La détérioration gagne les emplois les plus stables
La prise en compte des motifs d’inscription à Pôle emploi en février 2009 illustre les formes que prend la dégradation du marché du travail. Plusieurs phénomènes se dessinent. En premier lieu, la détérioration ne se limite plus aux segments les plus flexibles, mais elle touche les formes d’emploi les plus stables. Ainsi, les entrées après une mission d’intérim ou un contrat à durée déterminée, à l’origine de 35% des inscriptions (cat A, B, C) en février 2009, sont en hausse de 10% sur un an. Les licenciements économiques qui engendrent 4,1% des inscriptions de février 2009 sont en forte hausse (+ 31,4% sur 12 mois). En second lieu, la détérioration s’accompagne d’un phénomène de blocage. Globalement, celui-ci est illustré par la diminution des sorties de Pôle emploi, notamment pour reprises d’emploi déclarées (-23,2%% sur un an). Ce phénomène est particulièrement préjudiciable aux personnes qui entrent sur le marché du travail (premières entrées ou reprises d’activité) dont le nombre a augmenté de 20% au cours des douze derniers mois. Cette rigidification du marché du travail s’observe aussi à travers la baisse du nombre des démissions (- 7,8%).

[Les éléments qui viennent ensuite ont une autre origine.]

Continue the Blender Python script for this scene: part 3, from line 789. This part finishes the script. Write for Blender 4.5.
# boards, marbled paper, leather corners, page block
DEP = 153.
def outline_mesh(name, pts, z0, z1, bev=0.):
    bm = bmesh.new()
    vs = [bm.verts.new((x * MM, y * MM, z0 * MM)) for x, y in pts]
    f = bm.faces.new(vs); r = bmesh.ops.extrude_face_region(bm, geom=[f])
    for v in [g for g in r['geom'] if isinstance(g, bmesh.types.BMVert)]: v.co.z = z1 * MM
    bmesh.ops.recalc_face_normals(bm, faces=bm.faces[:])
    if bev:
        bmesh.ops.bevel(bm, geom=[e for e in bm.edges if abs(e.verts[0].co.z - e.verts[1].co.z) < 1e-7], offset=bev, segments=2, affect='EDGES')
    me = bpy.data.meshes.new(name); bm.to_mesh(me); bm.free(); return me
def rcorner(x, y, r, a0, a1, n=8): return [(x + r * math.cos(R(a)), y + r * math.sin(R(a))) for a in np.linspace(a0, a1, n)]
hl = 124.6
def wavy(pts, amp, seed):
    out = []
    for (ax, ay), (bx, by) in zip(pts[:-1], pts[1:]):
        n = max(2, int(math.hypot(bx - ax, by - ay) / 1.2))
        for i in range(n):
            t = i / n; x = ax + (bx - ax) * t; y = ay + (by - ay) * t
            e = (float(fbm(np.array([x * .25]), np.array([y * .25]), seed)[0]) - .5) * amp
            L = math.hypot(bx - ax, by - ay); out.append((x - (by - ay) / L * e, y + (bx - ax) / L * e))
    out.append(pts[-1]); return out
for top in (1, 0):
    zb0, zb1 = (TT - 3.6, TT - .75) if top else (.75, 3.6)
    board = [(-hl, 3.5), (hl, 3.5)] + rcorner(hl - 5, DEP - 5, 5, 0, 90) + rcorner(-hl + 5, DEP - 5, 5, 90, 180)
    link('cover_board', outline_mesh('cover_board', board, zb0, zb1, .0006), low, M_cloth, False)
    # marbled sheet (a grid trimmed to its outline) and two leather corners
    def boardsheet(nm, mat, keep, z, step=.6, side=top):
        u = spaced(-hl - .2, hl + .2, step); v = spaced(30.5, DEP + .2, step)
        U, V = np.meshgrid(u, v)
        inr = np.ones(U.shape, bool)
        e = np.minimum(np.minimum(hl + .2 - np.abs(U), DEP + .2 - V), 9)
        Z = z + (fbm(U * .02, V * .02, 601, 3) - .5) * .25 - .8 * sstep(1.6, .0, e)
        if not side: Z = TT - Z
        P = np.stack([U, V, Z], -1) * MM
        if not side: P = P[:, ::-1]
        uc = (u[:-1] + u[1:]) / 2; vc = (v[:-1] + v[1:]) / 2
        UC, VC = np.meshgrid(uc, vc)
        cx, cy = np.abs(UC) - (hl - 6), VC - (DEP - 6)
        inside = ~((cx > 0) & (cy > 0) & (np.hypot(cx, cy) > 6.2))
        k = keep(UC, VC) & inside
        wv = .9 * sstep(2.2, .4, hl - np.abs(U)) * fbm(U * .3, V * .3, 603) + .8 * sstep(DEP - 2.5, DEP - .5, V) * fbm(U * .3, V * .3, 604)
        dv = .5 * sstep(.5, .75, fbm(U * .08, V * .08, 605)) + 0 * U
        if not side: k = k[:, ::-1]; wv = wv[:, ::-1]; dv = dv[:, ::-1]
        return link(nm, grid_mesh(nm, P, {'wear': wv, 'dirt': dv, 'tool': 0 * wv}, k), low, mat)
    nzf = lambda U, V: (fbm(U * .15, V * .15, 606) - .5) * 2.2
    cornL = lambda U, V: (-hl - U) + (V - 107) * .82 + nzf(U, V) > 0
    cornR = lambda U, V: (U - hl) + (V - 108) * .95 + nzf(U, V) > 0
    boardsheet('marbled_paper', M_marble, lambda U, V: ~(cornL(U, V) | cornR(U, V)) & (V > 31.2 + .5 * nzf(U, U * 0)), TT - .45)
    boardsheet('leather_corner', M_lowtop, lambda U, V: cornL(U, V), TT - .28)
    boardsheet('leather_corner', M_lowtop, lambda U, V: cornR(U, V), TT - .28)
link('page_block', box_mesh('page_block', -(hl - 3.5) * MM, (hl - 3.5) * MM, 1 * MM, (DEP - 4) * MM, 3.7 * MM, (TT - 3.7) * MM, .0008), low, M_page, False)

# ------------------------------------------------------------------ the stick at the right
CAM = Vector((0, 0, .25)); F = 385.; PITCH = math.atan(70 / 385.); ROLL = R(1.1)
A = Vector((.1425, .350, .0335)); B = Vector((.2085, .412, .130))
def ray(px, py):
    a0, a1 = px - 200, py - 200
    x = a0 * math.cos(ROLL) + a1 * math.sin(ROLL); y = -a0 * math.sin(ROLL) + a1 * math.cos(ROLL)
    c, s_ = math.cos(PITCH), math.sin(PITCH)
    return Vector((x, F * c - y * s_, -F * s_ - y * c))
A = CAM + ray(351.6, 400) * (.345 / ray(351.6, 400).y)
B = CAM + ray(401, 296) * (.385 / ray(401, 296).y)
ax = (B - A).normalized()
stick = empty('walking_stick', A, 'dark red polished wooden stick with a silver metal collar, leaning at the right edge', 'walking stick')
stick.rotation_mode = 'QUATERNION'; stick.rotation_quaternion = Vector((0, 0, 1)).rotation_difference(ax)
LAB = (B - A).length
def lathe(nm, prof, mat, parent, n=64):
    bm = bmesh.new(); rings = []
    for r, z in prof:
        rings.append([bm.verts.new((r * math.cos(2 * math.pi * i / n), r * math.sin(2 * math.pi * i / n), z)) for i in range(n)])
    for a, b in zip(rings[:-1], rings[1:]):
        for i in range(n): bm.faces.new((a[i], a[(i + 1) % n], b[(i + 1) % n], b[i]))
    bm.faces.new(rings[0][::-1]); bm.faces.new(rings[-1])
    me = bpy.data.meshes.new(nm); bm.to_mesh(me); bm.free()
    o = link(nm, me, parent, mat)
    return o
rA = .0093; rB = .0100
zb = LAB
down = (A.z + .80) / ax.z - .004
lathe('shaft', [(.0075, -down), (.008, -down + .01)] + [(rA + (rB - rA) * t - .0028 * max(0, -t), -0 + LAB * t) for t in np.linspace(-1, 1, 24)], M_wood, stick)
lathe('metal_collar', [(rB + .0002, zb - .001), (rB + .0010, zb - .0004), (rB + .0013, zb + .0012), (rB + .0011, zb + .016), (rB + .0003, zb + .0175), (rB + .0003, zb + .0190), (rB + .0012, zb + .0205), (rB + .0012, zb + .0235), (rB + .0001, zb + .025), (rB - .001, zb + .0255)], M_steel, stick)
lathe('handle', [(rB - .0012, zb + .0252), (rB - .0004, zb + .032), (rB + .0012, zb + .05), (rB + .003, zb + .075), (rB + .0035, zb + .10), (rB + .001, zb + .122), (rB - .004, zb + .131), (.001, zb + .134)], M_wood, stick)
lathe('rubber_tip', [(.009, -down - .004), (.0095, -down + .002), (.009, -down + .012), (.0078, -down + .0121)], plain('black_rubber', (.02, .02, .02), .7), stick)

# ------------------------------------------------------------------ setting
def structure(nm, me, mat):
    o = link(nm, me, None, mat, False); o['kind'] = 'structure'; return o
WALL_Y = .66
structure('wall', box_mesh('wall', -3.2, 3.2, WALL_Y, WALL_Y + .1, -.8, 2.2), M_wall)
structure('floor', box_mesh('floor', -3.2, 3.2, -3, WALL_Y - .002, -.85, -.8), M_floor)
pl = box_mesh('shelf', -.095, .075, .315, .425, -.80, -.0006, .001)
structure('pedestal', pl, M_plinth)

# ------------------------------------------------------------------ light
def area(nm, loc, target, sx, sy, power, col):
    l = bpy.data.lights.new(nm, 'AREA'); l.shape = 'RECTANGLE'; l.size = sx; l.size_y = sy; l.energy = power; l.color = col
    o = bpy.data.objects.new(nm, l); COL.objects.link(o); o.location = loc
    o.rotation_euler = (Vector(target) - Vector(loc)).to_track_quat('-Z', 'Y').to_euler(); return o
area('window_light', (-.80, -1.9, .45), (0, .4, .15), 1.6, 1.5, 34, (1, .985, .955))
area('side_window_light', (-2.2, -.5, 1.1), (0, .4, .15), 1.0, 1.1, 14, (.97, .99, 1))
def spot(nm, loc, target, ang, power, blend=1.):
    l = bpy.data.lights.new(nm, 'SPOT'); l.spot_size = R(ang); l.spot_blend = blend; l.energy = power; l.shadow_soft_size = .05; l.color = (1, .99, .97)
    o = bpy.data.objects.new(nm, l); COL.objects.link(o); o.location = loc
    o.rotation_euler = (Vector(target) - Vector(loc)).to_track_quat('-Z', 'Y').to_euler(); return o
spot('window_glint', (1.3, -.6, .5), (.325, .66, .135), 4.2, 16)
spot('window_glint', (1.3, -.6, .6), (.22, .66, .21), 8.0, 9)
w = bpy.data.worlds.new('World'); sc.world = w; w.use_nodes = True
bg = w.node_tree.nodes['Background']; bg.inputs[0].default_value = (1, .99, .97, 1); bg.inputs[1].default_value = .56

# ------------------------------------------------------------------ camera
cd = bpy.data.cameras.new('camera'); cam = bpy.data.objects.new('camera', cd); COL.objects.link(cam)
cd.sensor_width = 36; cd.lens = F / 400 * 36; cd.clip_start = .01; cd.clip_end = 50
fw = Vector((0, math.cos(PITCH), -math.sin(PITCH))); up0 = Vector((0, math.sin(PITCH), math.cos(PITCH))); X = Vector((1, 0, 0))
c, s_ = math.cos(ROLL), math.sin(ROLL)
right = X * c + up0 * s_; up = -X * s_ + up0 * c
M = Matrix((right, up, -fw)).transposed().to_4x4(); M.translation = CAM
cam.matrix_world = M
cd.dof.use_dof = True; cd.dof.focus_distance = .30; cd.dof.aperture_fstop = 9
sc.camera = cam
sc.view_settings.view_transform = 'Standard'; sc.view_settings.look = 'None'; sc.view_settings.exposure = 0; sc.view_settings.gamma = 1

Parmi les inscrits au chômage depuis plus d’un an, ceux qui le sont depuis un à deux ans voient leurs effectifs s’accroître le plus en février 2009 (+8,8% sur douze mois). Or, le processus d’exclusion du marché du travail qui se
renforce à leur encontre semble s’amorcer en amont comme l’illustre, pour la même période, la forte croissance du nombre d’inscrits de trois à six mois (+20,1%) (Source Onpes 2008).
Eviction des plus vulnérables
Autre élément de dégradation sociale : les difficultés accrues à (re)prendre un emploi pour toutes les personnes qui se trouvent sur le marché du travail. Le déséquilibre quantitatif de celui-ci se double d’une concurrence accrue entre les catégories de main-d’oeuvre, ce qui peut provoquer l’éviction durable des plus vulnérables. Les jeunes sans expérience professionnelle suffisante, les femmes qui reprennent une activité après une interruption, les chômeurs de longue durée, les travailleurs peu qualifiés ou dont la qualification était spécifiquement liée à l’emploi antérieur ou encore les salariés vieillissants voient leurs opportunités de sortie du chômage se réduire (Source Onpes 2008).
Alors que les bénéficiaires de minima sociaux connaissent déjà un très faible taux de retour à l’emploi, le Comité d’évaluation des expérimentations du RSA du 26 mai 2009 souligne que la crise a aggravé leur situation en faisant chuter les taux de reprise d’emploi aussi bien en zone expérimentale qu’en zone témoin. Si un pic dépassant 4% de retour à l’emploi est observé en juin et juillet 2008 dans les zones expérimentales, le pourcentage tombe à un peu plus de 2% en février 2009.